Recordemos también que Marcelo fue uno de los mejores escritores del país y es el único novelista boliviano galardonado con el Premio William Faulkner.
“Las seis de la tarde. El padre Justiniano ha llegado a tiempo para oír el tañido de las campanas y ver el vuelo desordenado de las palomas frente a sus ventanas”. Son las líneas que dan comienzo a “Los deshabitados”, novela que Marcelo Quiroga Santa Cruz escribió en el invierno de
La obra del joven novelista aborda una temática de profundidades humanas al modo de Camus. Encuentros que son desencuentros, esperas sin esperanzas, amores de mala fe. Terribles paradojas, agridulces ironías.
Poblado de soledades, el mundo que crea Quiroga Santa Cruz es un fresco con toques surrealistas de aquella sociedad todavía rural y feudal, también clerical, en una ciudad donde “cada vez se instalaban más fábricas”. “Tú le llamas fe, pero su nombre es miedo”, dirá Fernando Ducrot, el personaje principal que, debatiéndose entre la religión y el anarquismo, desarrolla suculentos diálogos existenciales con un viejo y sabio párroco.
Ducrot se asemeja a un ángel caído de Anatale France. Es el alter ego del joven Quiroga Santa Cruz, en una visión de sí mismo no exenta de una tensión profética cuando pone en boca de su personaje estas palabras relativas a su, todavía insospechada, frustración como escritor de novelas y poemas a tiempo completo:
“35 años de edad… para un escritor son poquísimos. Todavía no he publicado nada. No importa. No es cuestión de cantidad. Ya veremos cuando comience el primero. ¿Escribiré alguno? La verdad es que empiezo a perder confianza. No es para menos. ¡Qué diablos! Si ni siquiera sé lo que quiero. A mi edad, un albañil ha hecho una casa. ¡Por lo menos! O un ladrón ha robado varias veces; estará metido en la cárcel; habrá logrado algo. Y yo, ¿qué? Sin embargo, me las arreglo para que me consideren un escritor…”.
Y es que la angustia que siente Quiroga Santa Cruz por la realidad social que le rodea pone en cuestión su rol de intelectual. Ante el dilema de escribir lo que se siente, lo que se piensa o lo que se debe, su interlocutor, el cura humanitario, interviene acusándole de ser como todos los literatos de aquella época que “eligen ese oficio porque les repugna la gente”. Pero Ducrot, desafiado en su fuero más íntimo, dirá:
“Creí haberme convertido en escritor por una especie de vértigo social. No era la oquedad de un abismo lo que me atraía, sino un mar de cabezas y corazones humanos que podían pensar y sentir conmigo”.
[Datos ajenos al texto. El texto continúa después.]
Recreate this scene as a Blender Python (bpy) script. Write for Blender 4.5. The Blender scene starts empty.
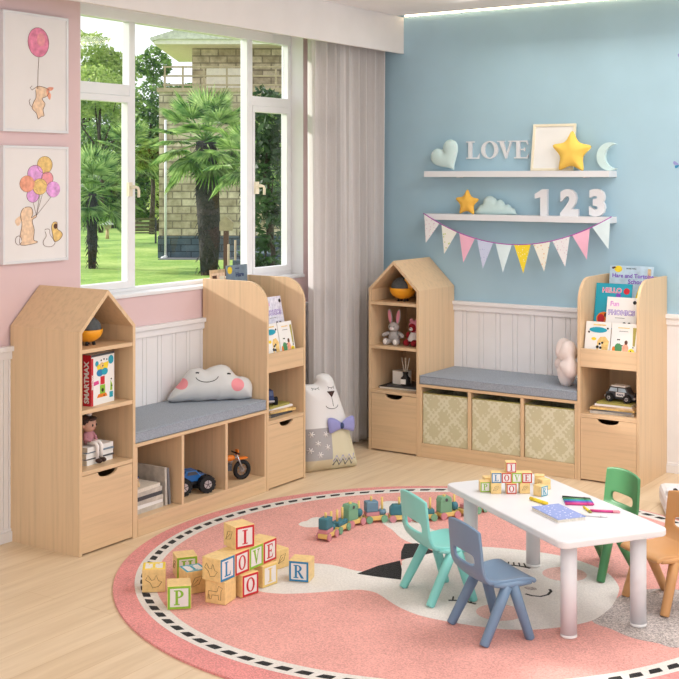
import bpy, math, random
from mathutils import Matrix, Vector
from mathutils.bvhtree import BVHTree
PI = math.pi
R = math.radians
rnd = random.Random(7)
sc = bpy.context.scene
COL = sc.collection

# ------------------------------------------------------------------ materials
def lin(c):
    o = []
    for v in c:
        v = v / 255.0
        o.append(v / 12.92 if v <= 0.04045 else ((v + 0.055) / 1.055) ** 2.4)
    return (o[0], o[1], o[2], 1.0)

def newmat(name):
    m = bpy.data.materials.new(name)
    m.use_nodes = True
    nt = m.node_tree
    b = nt.nodes['Principled BSDF']
    return m, nt, b

def shade(c, k):
    return (min(255, c[0] * k), min(255, c[1] * k), min(255, c[2] * k))

def noise(nt, scale, vec=None, detail=3.0, rough=0.5):
    n = nt.nodes.new('ShaderNodeTexNoise')
    n.inputs['Scale'].default_value = scale
    n.inputs['Detail'].default_value = detail
    n.inputs['Roughness'].default_value = rough
    if vec is not None:
        nt.links.new(vec, n.inputs['Vector'])
    return n

def objvec(nt, scale=(1, 1, 1), rot=(0, 0, 0)):
    tc = nt.nodes.new('ShaderNodeTexCoord')
    mp = nt.nodes.new('ShaderNodeMapping')
    mp.inputs['Scale'].default_value = scale
    mp.inputs['Rotation'].default_value = rot
    nt.links.new(tc.outputs['Object'], mp.inputs['Vector'])
    return mp.outputs['Vector']

def ramp(nt, fac, stops):
    r = nt.nodes.new('ShaderNodeValToRGB')
    e = r.color_ramp.elements
    e[0].position = stops[0][0]; e[0].color = lin(stops[0][1])
    e[1].position = stops[-1][0]; e[1].color = lin(stops[-1][1])
    for p, c in stops[1:-1]:
        x = e.new(p); x.color = lin(c)
    nt.links.new(fac, r.inputs['Fac'])
    return r.outputs['Color']

def bump(nt, b, h, strength, dist=0.002):
    n = nt.nodes.new('ShaderNodeBump')
    n.inputs['Strength'].default_value = strength
    n.inputs['Distance'].default_value = dist
    nt.links.new(h, n.inputs['Height'])
    nt.links.new(n.outputs['Normal'], b.inputs['Normal'])

def plain(name, c, rough=0.5, var=0.05, scale=6.0, metal=0.0, spec=0.5, bmp=0.0, bscale=80.0, bd=0.002, coat=0.0):
    m, nt, b = newmat(name)
    v = objvec(nt)
    n = noise(nt, scale, v)
    col = ramp(nt, n.outputs['Fac'], [(0.3, shade(c, 1 - var)), (0.7, shade(c, 1 + var))])
    nt.links.new(col, b.inputs['Base Color'])
    b.inputs['Roughness'].default_value = rough
    b.inputs['Metallic'].default_value = metal
    b.inputs['Specular IOR Level'].default_value = spec
    b.inputs['Coat Weight'].default_value = coat
    if bmp:
        n2 = noise(nt, bscale, v)
        bump(nt, b, n2.outputs['Fac'], bmp, bd)
    return m

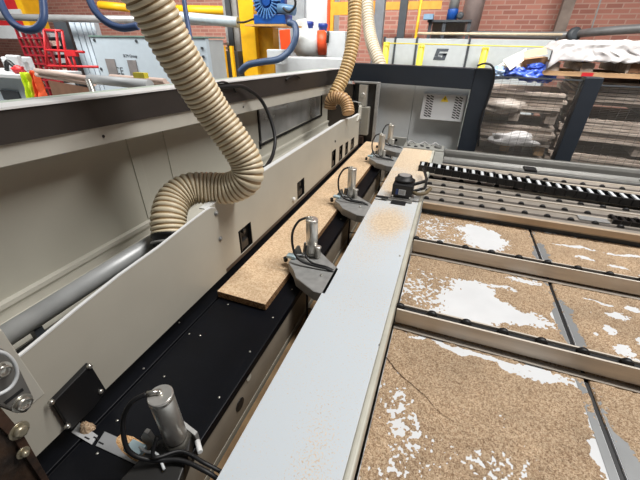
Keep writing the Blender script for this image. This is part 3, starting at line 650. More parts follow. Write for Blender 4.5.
# far steel tube
t = thing('steel_tube_beam', 'thick dark steel tube with bright edges beyond the roller bank', 'tube beam', (.9, 2.98, .95))
prof = [(2.90, .895), (2.90, .915), (2.925, .924), (2.943, .945), (2.948, .975), (2.958, .994), (2.966, 1.000), (2.99, 1.000), (3.03, .97), (3.03, .895)]
m = MB(); n_ = len(prof); vs = [(x, p[0], p[1]) for x in (.04, 2.1) for p in prof]
m.add(vs, [tuple(range(n_))[::-1], tuple(range(n_, 2*n_))]+[(i, (i+1) % n_, n_+(i+1) % n_, n_+i) for i in range(n_)])
m.build('tube', mat('tube_dark_steel', (92, 91, 87), .42, metal=.15, var=.1), t, .003)
B(.04, 2.1, 2.8995, 2.9045, .905, .917).build('edge_strip', castgrey, t)
B(.04, 2.1, 2.86, 2.899, .88, .895).build('shadow_base', rubber, t)
m = MB()
for x in (.62, 1.35): m.box(x, x+.08, 2.74, 2.83, .957, .972)
m.build('foot', rubber, t)
# ------------------------------------------------------------------ anthracite portal frame
t = thing('portal_frame', 'dark anthracite crossbeam and left post closing the far end of the machine', 'frame', (-.2, 3.35, 0))
m = MB(); zt0, zt1 = 1.603, 1.592
m.loft([(-.92, 3.30, 1.455), (-.92, 3.42, 1.455), (-.92, 3.42, 1.603), (-.92, 3.30, 1.603)], [(.150, 3.30, 1.434), (.150, 3.42, 1.434), (.150, 3.42, 1.592), (.150, 3.30, 1.592)])
m.build('crossbeam', anthracite, t, .004)
B(.151, .30, 3.30, 3.42, 0, 1.594).build('post', anthracite, t, .005)
t = thing('fence_post', 'dark anthracite post standing alone in the middle of the wire fence', 'post', (1.0, 3.35, 0))
B(.937, 1.055, 3.30, 3.42, 0, 1.56).build('post', anthracite, t, .005)
B(.92, 1.07, 3.28, 3.44, 0, .012).build('foot_plate', anthracite, t)
tag(MB().tube([P(477, 66, y=3.28), P(484, 63.5, y=3.28), P(491, 65, y=3.28), P(494, 71, y=3.28), P(493, 84, y=3.28), P(487, 102, y=3.28), P(481, 120, y=3.28), P(478, 146, y=3.28)], .008, 8, 8).build('post_cable', rubber), 'black cable looped over the top of the left anthracite post', 'cable')
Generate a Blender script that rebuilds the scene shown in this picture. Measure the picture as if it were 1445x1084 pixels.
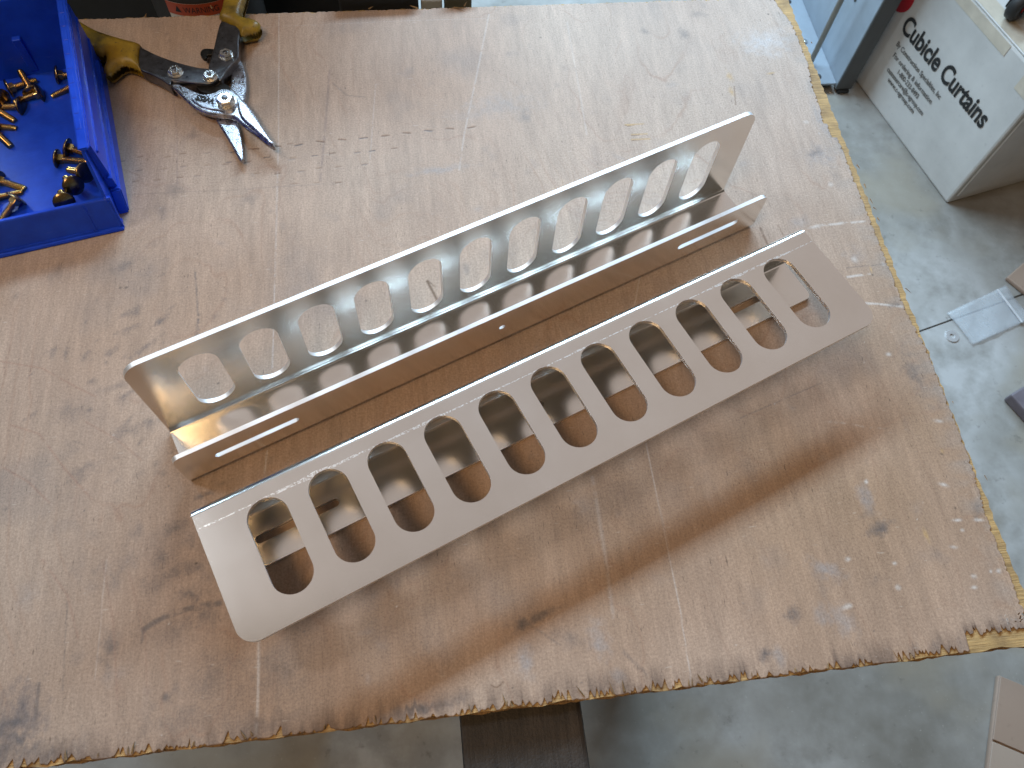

Después de “Los deshabitados”, Marcelo no volvió a escribir nunca más una novela individualista. No era ya necesario, la que hizo valió por mil. Entonces esa especie de vértigo social, ese mar de cabezas y corazones humanos que podían pensar y sentir con él, esa vena marxista que se apoderó de su pluma, lo comprometió con la historia social y política de Bolivia hasta sus últimas consecuencias.